What to produce => Your task is to copy every line of the entries that contains "Python".

Data section =>
==========

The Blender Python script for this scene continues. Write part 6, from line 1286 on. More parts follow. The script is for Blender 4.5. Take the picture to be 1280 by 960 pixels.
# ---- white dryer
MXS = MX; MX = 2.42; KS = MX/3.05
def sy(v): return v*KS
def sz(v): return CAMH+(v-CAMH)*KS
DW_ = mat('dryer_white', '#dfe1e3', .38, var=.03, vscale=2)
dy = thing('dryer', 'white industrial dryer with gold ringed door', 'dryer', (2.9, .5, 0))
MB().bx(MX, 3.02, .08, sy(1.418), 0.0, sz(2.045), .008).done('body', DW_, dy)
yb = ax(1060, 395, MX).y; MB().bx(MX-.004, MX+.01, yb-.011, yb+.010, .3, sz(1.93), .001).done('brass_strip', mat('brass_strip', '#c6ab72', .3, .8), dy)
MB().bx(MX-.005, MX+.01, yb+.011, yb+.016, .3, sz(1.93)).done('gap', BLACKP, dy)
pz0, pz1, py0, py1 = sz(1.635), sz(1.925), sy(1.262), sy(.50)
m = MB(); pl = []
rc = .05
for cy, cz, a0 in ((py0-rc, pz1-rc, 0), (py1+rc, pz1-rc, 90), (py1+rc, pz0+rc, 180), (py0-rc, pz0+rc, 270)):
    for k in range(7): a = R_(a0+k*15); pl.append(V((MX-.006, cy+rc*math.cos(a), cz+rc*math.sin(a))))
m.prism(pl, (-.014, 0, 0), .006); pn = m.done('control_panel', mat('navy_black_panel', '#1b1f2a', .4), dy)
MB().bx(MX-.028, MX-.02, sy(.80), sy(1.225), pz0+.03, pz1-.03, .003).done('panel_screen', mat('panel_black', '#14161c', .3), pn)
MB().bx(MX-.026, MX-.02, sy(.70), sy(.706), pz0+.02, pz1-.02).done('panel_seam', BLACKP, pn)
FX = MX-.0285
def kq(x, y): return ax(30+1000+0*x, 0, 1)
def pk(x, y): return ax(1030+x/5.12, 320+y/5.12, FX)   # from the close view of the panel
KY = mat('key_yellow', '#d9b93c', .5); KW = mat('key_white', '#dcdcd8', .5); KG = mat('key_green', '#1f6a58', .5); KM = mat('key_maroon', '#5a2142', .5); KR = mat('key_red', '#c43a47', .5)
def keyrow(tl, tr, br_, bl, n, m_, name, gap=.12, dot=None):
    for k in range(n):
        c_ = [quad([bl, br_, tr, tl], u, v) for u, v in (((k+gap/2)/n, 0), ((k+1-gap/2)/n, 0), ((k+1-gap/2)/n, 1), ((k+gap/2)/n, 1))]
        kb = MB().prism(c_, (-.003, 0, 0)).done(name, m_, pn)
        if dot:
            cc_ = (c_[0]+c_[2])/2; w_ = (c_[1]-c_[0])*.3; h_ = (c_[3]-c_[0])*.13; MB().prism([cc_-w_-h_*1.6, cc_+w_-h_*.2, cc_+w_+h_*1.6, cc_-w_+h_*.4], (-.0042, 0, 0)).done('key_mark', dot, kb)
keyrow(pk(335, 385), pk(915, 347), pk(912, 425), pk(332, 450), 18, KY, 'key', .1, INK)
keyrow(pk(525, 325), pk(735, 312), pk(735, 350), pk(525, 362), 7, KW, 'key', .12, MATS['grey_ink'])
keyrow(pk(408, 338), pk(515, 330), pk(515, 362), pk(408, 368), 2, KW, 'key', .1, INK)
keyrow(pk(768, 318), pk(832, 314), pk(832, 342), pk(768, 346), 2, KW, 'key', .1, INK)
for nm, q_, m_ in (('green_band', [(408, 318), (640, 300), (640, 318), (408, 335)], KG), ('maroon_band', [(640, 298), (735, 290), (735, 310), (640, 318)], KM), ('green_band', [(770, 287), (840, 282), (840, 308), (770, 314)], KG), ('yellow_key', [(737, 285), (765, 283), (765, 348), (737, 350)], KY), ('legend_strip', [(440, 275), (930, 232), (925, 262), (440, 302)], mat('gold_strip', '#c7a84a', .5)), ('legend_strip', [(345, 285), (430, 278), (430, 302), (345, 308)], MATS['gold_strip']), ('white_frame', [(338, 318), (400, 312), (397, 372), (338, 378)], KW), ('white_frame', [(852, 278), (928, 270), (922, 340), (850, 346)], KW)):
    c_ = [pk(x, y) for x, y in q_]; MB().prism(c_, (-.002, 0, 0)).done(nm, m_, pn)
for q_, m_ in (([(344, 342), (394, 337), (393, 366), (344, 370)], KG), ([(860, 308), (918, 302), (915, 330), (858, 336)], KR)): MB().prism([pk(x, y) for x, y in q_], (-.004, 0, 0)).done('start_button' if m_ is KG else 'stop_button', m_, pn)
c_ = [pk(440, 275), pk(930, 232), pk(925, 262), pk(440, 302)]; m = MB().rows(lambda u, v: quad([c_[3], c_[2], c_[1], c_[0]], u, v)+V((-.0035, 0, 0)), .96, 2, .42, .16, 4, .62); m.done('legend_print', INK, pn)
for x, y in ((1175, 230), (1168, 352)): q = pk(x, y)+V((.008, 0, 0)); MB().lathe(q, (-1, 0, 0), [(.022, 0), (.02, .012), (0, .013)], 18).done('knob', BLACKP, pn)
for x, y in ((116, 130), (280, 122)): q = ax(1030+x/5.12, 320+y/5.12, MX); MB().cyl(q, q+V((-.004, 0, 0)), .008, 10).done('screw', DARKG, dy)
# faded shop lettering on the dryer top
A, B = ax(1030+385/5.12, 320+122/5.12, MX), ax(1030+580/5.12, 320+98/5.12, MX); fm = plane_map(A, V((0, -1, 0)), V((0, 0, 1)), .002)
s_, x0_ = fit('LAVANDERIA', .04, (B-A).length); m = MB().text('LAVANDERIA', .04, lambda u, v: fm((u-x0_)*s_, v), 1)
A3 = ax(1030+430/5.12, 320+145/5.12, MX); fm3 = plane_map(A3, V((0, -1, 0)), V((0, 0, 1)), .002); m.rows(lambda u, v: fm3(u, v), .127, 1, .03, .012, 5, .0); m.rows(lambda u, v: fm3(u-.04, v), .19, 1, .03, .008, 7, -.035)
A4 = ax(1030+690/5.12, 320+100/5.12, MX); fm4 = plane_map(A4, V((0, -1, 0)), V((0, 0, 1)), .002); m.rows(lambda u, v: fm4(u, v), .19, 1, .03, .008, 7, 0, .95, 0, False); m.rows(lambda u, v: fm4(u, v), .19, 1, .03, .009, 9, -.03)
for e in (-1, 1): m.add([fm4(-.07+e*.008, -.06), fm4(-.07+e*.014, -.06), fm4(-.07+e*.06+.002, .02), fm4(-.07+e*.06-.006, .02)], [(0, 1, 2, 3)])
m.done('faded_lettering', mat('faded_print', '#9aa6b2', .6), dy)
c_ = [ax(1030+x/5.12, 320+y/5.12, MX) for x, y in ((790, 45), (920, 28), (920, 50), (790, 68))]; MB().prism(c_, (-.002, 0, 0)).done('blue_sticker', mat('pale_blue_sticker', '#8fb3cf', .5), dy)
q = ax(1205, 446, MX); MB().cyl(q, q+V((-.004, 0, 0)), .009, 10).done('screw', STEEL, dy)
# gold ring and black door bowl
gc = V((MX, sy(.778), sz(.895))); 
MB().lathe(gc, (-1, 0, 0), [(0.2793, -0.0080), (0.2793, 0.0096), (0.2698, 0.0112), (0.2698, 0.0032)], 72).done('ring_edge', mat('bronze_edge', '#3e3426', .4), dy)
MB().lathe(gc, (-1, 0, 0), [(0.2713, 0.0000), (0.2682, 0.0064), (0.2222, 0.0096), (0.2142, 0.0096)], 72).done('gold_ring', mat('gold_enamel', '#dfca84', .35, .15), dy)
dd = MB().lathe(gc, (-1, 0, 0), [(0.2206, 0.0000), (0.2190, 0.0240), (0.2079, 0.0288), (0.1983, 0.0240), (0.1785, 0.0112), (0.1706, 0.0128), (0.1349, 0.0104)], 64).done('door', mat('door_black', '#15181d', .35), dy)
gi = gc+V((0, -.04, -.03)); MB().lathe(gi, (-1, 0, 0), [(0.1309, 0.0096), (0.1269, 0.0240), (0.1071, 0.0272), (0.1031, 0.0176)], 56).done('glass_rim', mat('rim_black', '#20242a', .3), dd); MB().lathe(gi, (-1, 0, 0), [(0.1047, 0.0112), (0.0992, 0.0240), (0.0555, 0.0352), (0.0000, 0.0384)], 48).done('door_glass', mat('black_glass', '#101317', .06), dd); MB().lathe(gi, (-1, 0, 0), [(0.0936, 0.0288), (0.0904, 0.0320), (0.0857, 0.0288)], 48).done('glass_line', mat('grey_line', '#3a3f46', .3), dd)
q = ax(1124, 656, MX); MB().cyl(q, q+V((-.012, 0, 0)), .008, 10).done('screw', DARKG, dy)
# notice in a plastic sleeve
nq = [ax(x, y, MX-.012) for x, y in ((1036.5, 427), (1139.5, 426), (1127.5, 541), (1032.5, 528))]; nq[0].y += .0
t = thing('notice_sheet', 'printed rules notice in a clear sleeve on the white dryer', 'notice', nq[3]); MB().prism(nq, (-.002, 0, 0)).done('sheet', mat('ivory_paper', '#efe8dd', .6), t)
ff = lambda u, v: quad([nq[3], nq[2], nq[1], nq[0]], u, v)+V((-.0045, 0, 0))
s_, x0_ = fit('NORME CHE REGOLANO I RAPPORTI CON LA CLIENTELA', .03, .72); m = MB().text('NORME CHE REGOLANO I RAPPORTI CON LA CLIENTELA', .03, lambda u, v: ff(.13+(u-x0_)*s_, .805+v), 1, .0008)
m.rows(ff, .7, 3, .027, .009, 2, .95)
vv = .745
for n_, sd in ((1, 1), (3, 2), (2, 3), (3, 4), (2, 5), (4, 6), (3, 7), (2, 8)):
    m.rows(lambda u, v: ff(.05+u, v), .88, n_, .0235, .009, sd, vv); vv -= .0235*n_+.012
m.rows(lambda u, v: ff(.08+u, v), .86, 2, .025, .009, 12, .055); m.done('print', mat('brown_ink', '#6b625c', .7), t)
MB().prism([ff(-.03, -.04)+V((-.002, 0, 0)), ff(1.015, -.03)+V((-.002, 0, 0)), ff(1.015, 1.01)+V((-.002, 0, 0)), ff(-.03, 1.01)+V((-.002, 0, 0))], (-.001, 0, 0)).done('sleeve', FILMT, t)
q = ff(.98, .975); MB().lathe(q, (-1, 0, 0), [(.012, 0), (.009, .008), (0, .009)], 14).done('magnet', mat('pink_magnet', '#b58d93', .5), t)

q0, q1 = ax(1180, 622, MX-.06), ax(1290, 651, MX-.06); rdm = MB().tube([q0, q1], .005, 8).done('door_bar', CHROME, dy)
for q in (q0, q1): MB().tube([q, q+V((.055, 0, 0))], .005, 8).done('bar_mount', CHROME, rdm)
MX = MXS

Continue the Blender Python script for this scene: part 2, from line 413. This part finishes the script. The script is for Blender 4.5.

==========

Reply to the task =>
The Blender Python script for this scene continues. Write part 6, from line 1286 on. More parts follow. The script is for Blender 4.5. Take the picture to be 1280 by 960 pixels.
Continue the Blender Python script for this scene: part 2, from line 413. This part finishes the script. The script is for Blender 4.5.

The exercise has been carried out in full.